Could you transcribe the material below exactly, without leaving out a single line?
____ DATASET CONTENT
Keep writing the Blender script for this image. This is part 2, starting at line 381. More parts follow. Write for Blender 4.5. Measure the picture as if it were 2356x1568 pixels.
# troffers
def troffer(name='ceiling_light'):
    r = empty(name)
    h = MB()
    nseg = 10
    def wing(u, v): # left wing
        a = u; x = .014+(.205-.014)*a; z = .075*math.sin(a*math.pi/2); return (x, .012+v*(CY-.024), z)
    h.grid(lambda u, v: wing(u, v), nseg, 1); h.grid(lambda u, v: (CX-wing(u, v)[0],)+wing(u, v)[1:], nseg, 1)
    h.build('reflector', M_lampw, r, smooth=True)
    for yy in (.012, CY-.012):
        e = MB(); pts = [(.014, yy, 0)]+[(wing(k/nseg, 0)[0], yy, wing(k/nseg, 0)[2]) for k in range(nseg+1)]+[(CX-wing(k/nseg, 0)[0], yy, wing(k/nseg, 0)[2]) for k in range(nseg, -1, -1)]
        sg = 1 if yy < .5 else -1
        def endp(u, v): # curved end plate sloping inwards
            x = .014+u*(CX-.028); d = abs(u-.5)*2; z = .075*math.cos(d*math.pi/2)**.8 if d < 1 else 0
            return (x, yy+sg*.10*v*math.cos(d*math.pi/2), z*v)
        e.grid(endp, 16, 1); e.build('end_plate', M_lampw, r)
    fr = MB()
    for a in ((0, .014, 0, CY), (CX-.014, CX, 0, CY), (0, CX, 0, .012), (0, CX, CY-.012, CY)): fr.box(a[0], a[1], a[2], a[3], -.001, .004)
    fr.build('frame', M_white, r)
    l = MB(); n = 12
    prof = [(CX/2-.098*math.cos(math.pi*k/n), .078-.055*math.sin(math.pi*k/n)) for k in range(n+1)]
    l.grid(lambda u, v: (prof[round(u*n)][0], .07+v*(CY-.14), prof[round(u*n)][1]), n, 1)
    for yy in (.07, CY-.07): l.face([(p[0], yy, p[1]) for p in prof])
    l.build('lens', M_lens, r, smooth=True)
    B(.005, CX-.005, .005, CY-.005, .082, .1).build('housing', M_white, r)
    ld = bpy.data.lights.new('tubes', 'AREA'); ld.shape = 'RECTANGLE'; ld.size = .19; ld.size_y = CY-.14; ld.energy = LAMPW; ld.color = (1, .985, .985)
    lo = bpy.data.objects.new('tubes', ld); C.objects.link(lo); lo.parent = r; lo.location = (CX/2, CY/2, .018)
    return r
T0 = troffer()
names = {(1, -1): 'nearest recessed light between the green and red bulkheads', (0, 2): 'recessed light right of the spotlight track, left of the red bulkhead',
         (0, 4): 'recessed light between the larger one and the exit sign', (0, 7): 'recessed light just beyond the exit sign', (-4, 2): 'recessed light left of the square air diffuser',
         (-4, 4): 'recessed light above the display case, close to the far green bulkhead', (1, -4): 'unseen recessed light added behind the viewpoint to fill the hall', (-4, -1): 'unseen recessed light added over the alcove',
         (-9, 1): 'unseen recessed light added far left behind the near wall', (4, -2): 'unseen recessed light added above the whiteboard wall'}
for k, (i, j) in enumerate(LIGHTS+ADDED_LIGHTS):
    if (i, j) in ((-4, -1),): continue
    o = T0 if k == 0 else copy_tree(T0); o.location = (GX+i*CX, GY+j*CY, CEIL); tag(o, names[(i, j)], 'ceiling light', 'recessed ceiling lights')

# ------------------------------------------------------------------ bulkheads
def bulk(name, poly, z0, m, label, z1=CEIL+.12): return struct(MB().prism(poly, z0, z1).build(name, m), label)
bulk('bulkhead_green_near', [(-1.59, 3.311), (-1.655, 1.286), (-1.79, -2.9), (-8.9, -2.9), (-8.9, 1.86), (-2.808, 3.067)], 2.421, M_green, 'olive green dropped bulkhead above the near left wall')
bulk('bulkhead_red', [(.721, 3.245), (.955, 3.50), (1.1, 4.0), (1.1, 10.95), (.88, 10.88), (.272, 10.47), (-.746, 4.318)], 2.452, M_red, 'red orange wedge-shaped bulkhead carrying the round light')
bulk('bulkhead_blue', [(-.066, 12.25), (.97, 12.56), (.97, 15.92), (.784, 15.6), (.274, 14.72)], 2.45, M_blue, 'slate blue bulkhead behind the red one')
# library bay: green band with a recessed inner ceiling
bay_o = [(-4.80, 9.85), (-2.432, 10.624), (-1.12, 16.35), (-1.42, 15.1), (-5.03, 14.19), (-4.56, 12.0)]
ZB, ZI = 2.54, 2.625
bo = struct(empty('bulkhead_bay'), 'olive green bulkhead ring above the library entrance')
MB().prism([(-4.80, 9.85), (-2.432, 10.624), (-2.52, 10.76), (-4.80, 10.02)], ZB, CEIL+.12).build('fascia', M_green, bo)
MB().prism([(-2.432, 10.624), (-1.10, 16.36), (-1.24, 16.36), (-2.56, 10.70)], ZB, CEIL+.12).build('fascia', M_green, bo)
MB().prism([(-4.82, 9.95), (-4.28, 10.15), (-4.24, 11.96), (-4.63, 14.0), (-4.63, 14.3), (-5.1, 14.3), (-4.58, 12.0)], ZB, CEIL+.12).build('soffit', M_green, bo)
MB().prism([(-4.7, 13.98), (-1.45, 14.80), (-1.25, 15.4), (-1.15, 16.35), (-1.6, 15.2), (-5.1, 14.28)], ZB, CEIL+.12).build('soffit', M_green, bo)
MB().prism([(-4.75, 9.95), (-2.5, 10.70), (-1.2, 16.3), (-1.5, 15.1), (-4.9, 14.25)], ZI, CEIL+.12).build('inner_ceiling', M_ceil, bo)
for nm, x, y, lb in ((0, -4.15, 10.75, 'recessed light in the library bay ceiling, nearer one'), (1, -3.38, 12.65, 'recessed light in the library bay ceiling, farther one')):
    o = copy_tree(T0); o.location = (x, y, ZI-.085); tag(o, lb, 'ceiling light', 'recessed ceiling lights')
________
* _SOLUTION TO THE EXERCISE_
Keep writing the Blender script for this image. This is part 2, starting at line 381. More parts follow. Write for Blender 4.5. Measure the picture as if it were 2356x1568 pixels.
# troffers
def troffer(name='ceiling_light'):
    r = empty(name)
    h = MB()
    nseg = 10
    def wing(u, v): # left wing
        a = u; x = .014+(.205-.014)*a; z = .075*math.sin(a*math.pi/2); return (x, .012+v*(CY-.024), z)
    h.grid(lambda u, v: wing(u, v), nseg, 1); h.grid(lambda u, v: (CX-wing(u, v)[0],)+wing(u, v)[1:], nseg, 1)
    h.build('reflector', M_lampw, r, smooth=True)
    for yy in (.012, CY-.012):
        e = MB(); pts = [(.014, yy, 0)]+[(wing(k/nseg, 0)[0], yy, wing(k/nseg, 0)[2]) for k in range(nseg+1)]+[(CX-wing(k/nseg, 0)[0], yy, wing(k/nseg, 0)[2]) for k in range(nseg, -1, -1)]
        sg = 1 if yy < .5 else -1
        def endp(u, v): # curved end plate sloping inwards
            x = .014+u*(CX-.028); d = abs(u-.5)*2; z = .075*math.cos(d*math.pi/2)**.8 if d < 1 else 0
            return (x, yy+sg*.10*v*math.cos(d*math.pi/2), z*v)
        e.grid(endp, 16, 1); e.build('end_plate', M_lampw, r)
    fr = MB()
    for a in ((0, .014, 0, CY), (CX-.014, CX, 0, CY), (0, CX, 0, .012), (0, CX, CY-.012, CY)): fr.box(a[0], a[1], a[2], a[3], -.001, .004)
    fr.build('frame', M_white, r)
    l = MB(); n = 12
    prof = [(CX/2-.098*math.cos(math.pi*k/n), .078-.055*math.sin(math.pi*k/n)) for k in range(n+1)]
    l.grid(lambda u, v: (prof[round(u*n)][0], .07+v*(CY-.14), prof[round(u*n)][1]), n, 1)
    for yy in (.07, CY-.07): l.face([(p[0], yy, p[1]) for p in prof])
    l.build('lens', M_lens, r, smooth=True)
    B(.005, CX-.005, .005, CY-.005, .082, .1).build('housing', M_white, r)
    ld = bpy.data.lights.new('tubes', 'AREA'); ld.shape = 'RECTANGLE'; ld.size = .19; ld.size_y = CY-.14; ld.energy = LAMPW; ld.color = (1, .985, .985)
    lo = bpy.data.objects.new('tubes', ld); C.objects.link(lo); lo.parent = r; lo.location = (CX/2, CY/2, .018)
    return r
T0 = troffer()
names = {(1, -1): 'nearest recessed light between the green and red bulkheads', (0, 2): 'recessed light right of the spotlight track, left of the red bulkhead',
         (0, 4): 'recessed light between the larger one and the exit sign', (0, 7): 'recessed light just beyond the exit sign', (-4, 2): 'recessed light left of the square air diffuser',
         (-4, 4): 'recessed light above the display case, close to the far green bulkhead', (1, -4): 'unseen recessed light added behind the viewpoint to fill the hall', (-4, -1): 'unseen recessed light added over the alcove',
         (-9, 1): 'unseen recessed light added far left behind the near wall', (4, -2): 'unseen recessed light added above the whiteboard wall'}
for k, (i, j) in enumerate(LIGHTS+ADDED_LIGHTS):
    if (i, j) in ((-4, -1),): continue
    o = T0 if k == 0 else copy_tree(T0); o.location = (GX+i*CX, GY+j*CY, CEIL); tag(o, names[(i, j)], 'ceiling light', 'recessed ceiling lights')

# ------------------------------------------------------------------ bulkheads
def bulk(name, poly, z0, m, label, z1=CEIL+.12): return struct(MB().prism(poly, z0, z1).build(name, m), label)
bulk('bulkhead_green_near', [(-1.59, 3.311), (-1.655, 1.286), (-1.79, -2.9), (-8.9, -2.9), (-8.9, 1.86), (-2.808, 3.067)], 2.421, M_green, 'olive green dropped bulkhead above the near left wall')
bulk('bulkhead_red', [(.721, 3.245), (.955, 3.50), (1.1, 4.0), (1.1, 10.95), (.88, 10.88), (.272, 10.47), (-.746, 4.318)], 2.452, M_red, 'red orange wedge-shaped bulkhead carrying the round light')
bulk('bulkhead_blue', [(-.066, 12.25), (.97, 12.56), (.97, 15.92), (.784, 15.6), (.274, 14.72)], 2.45, M_blue, 'slate blue bulkhead behind the red one')
# library bay: green band with a recessed inner ceiling
bay_o = [(-4.80, 9.85), (-2.432, 10.624), (-1.12, 16.35), (-1.42, 15.1), (-5.03, 14.19), (-4.56, 12.0)]
ZB, ZI = 2.54, 2.625
bo = struct(empty('bulkhead_bay'), 'olive green bulkhead ring above the library entrance')
MB().prism([(-4.80, 9.85), (-2.432, 10.624), (-2.52, 10.76), (-4.80, 10.02)], ZB, CEIL+.12).build('fascia', M_green, bo)
MB().prism([(-2.432, 10.624), (-1.10, 16.36), (-1.24, 16.36), (-2.56, 10.70)], ZB, CEIL+.12).build('fascia', M_green, bo)
MB().prism([(-4.82, 9.95), (-4.28, 10.15), (-4.24, 11.96), (-4.63, 14.0), (-4.63, 14.3), (-5.1, 14.3), (-4.58, 12.0)], ZB, CEIL+.12).build('soffit', M_green, bo)
MB().prism([(-4.7, 13.98), (-1.45, 14.80), (-1.25, 15.4), (-1.15, 16.35), (-1.6, 15.2), (-5.1, 14.28)], ZB, CEIL+.12).build('soffit', M_green, bo)
MB().prism([(-4.75, 9.95), (-2.5, 10.70), (-1.2, 16.3), (-1.5, 15.1), (-4.9, 14.25)], ZI, CEIL+.12).build('inner_ceiling', M_ceil, bo)
for nm, x, y, lb in ((0, -4.15, 10.75, 'recessed light in the library bay ceiling, nearer one'), (1, -3.38, 12.65, 'recessed light in the library bay ceiling, farther one')):
    o = copy_tree(T0); o.location = (x, y, ZI-.085); tag(o, lb, 'ceiling light', 'recessed ceiling lights')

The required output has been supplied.